Nei prossimi giorni anche il professor Ezio Todini, docente di idrologia e costruzioni idrauliche all'Università di Bologna, l’altro perito incaricato, consegnerà la propria relazione sulla necessità e sull’opportunità di abbattere decine e decine di alberi di alto fusto, «per regolare il corso del torrente Rosandra». Assieme a loro hanno operato anche i consulenti nominati sia dalla parte civile: gli ambientalisti Livio Poldini e Bruno Greco.
L’indagine era scattata dopo un esposto inviato alla Procura dall'avvocato Alessandro Giadrossi, presidente del Wwf. Quasi tutti gli indagati hanno indicato i propri consulenti. Per esempio, il vicepresidente della Regione Luca Ciriani, difeso dall'avvocato Caterina Belletti, ha scelto i docenti patavini Mario Pividori e Paolo Semenzato. Consulenti del responsabile della protezione civile Guglielmo Berlasso sono il docente padovano Vincenzo D'Agostino e Aldo Cavani, direttore dell'Ispettorato ripartimentale foreste di Trieste e Gorizia.
Con questi esperti hanno lavorato anche quelli indicati dagli altri indagati come il sindaco e il vicesindaco di San Dorligo, Fulvia Premolin e Antonio Ghersinich. E poi ancora: il geometra Mitja Lovriha, caposervizio dell'Area ambiente del Comune di San Dorligo e i funzionari del Dipartimento della Protezione civile regionale Cristina Trocca e Adriano Morettin. Nella stessa inchiesta è finito Luca Bombardier, titolare della ditta specializzata di Arta Terme.

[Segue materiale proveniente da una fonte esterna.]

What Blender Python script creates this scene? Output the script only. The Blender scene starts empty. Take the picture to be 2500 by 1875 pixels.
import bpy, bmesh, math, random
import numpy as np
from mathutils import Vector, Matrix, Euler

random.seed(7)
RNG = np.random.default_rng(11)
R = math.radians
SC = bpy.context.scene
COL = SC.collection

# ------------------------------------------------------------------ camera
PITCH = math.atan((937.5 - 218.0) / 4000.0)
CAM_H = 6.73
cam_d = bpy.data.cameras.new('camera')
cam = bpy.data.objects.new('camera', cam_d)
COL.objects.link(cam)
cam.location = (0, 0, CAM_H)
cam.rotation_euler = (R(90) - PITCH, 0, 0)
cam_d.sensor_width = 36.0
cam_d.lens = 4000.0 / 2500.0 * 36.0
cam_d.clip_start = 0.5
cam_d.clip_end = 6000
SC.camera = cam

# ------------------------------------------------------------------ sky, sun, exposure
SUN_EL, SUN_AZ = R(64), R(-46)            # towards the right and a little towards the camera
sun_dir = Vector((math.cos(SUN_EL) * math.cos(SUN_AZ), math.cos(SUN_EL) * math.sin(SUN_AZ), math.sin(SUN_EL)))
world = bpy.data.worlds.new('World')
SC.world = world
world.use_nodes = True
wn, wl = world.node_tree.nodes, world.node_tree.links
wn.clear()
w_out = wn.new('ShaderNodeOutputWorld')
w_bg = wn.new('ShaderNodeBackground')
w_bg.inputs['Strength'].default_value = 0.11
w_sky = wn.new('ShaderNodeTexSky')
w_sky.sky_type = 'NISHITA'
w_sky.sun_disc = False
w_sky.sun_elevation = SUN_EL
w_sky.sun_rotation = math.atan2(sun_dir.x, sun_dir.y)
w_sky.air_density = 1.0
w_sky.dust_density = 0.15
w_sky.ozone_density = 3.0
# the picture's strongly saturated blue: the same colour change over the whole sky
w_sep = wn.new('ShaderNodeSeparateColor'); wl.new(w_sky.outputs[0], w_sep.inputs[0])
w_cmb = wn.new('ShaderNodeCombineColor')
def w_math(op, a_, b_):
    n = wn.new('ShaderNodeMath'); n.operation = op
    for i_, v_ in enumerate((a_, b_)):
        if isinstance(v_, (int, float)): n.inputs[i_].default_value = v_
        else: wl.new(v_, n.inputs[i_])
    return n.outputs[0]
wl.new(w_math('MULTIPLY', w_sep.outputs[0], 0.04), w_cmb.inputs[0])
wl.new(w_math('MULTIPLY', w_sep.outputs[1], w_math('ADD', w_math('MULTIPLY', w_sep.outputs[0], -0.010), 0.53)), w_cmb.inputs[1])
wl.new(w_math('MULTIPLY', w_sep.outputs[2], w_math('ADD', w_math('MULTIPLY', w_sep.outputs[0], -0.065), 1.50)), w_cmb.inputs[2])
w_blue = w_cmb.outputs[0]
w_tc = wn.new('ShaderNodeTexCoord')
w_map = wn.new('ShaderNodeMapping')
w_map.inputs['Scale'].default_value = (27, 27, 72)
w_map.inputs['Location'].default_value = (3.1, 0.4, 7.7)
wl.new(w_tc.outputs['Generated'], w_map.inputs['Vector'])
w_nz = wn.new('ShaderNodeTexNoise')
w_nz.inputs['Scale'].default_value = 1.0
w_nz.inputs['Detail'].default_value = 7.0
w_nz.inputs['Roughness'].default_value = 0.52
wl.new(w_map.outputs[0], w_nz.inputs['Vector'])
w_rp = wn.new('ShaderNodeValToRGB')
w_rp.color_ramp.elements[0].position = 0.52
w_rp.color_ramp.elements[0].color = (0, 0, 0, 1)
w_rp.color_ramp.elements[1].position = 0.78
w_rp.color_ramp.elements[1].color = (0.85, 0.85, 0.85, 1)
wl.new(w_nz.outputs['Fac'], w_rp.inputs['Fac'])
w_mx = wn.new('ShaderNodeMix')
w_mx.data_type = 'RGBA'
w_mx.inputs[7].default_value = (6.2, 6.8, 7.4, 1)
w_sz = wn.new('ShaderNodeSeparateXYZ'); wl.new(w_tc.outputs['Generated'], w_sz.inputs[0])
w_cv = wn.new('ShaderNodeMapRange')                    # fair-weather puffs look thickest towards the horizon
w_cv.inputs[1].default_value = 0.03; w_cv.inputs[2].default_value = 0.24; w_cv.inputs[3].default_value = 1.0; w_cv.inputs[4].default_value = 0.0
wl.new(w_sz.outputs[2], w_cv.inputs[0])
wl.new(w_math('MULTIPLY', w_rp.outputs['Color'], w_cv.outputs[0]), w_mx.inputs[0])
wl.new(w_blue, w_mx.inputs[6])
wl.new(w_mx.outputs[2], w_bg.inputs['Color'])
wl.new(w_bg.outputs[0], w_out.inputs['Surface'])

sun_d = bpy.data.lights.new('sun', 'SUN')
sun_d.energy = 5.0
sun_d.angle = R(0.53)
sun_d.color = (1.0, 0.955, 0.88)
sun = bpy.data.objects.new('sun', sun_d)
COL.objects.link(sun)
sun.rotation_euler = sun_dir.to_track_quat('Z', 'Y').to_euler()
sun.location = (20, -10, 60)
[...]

Agli otto indagati il pm Miggiani contesta due ipotesi di reato definite dagli articoli 733 e 734 del Codice penale. La prima prevede per chi distrugge un habitat dentro un sito protetto o lo deteriora compromettendone lo stato di conservazione la pena dell'arresto fino a 18 mesi e un'ammenda non inferiore a 3mila euro.
La seconda ipotesi di reato contestata dalla Procura a politici, amministratori e tecnici che hanno agito in Val Rosandra prevede come sanzione solo una pena pecuniaria, peraltro piuttosto salata, per chi ha distrutto o deturpato le bellezze di luoghi protetti, usando ostruzioni, demolizioni, o qualsiasi altra modalità di intervento.